Required work:
Reproduce the listing below verbatim.
## begin Source data
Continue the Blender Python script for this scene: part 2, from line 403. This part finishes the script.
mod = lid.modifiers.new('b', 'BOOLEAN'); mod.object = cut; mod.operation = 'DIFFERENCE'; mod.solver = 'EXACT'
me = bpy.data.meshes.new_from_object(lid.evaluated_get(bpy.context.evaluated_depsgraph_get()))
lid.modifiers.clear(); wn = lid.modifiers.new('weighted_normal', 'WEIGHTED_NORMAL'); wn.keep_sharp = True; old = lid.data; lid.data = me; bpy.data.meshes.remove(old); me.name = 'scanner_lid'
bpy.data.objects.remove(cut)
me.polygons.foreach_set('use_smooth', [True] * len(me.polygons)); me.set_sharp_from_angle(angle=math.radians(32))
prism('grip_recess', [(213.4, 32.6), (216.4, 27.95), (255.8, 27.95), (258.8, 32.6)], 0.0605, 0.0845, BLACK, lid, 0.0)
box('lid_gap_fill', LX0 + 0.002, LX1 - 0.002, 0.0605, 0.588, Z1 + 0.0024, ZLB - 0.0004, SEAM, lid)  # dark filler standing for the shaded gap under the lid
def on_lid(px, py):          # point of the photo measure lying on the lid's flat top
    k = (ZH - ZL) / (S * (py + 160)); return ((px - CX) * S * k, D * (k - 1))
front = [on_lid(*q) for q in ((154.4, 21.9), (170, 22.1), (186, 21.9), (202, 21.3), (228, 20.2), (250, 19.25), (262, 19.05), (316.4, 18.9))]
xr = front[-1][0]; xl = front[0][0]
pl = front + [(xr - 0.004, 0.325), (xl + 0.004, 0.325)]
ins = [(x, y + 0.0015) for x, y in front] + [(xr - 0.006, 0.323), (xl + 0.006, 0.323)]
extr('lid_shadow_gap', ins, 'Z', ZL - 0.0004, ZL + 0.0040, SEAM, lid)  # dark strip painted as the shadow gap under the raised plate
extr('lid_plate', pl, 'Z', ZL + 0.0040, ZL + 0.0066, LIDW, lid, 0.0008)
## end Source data
Answer to the problem:
Continue the Blender Python script for this scene: part 2, from line 403. This part finishes the script.
mod = lid.modifiers.new('b', 'BOOLEAN'); mod.object = cut; mod.operation = 'DIFFERENCE'; mod.solver = 'EXACT'
me = bpy.data.meshes.new_from_object(lid.evaluated_get(bpy.context.evaluated_depsgraph_get()))
lid.modifiers.clear(); wn = lid.modifiers.new('weighted_normal', 'WEIGHTED_NORMAL'); wn.keep_sharp = True; old = lid.data; lid.data = me; bpy.data.meshes.remove(old); me.name = 'scanner_lid'
bpy.data.objects.remove(cut)
me.polygons.foreach_set('use_smooth', [True] * len(me.polygons)); me.set_sharp_from_angle(angle=math.radians(32))
prism('grip_recess', [(213.4, 32.6), (216.4, 27.95), (255.8, 27.95), (258.8, 32.6)], 0.0605, 0.0845, BLACK, lid, 0.0)
box('lid_gap_fill', LX0 + 0.002, LX1 - 0.002, 0.0605, 0.588, Z1 + 0.0024, ZLB - 0.0004, SEAM, lid)  # dark filler standing for the shaded gap under the lid
def on_lid(px, py):          # point of the photo measure lying on the lid's flat top
    k = (ZH - ZL) / (S * (py + 160)); return ((px - CX) * S * k, D * (k - 1))
front = [on_lid(*q) for q in ((154.4, 21.9), (170, 22.1), (186, 21.9), (202, 21.3), (228, 20.2), (250, 19.25), (262, 19.05), (316.4, 18.9))]
xr = front[-1][0]; xl = front[0][0]
pl = front + [(xr - 0.004, 0.325), (xl + 0.004, 0.325)]
ins = [(x, y + 0.0015) for x, y in front] + [(xr - 0.006, 0.323), (xl + 0.006, 0.323)]
extr('lid_shadow_gap', ins, 'Z', ZL - 0.0004, ZL + 0.0040, SEAM, lid)  # dark strip painted as the shadow gap under the raised plate
extr('lid_plate', pl, 'Z', ZL + 0.0040, ZL + 0.0066, LIDW, lid, 0.0008)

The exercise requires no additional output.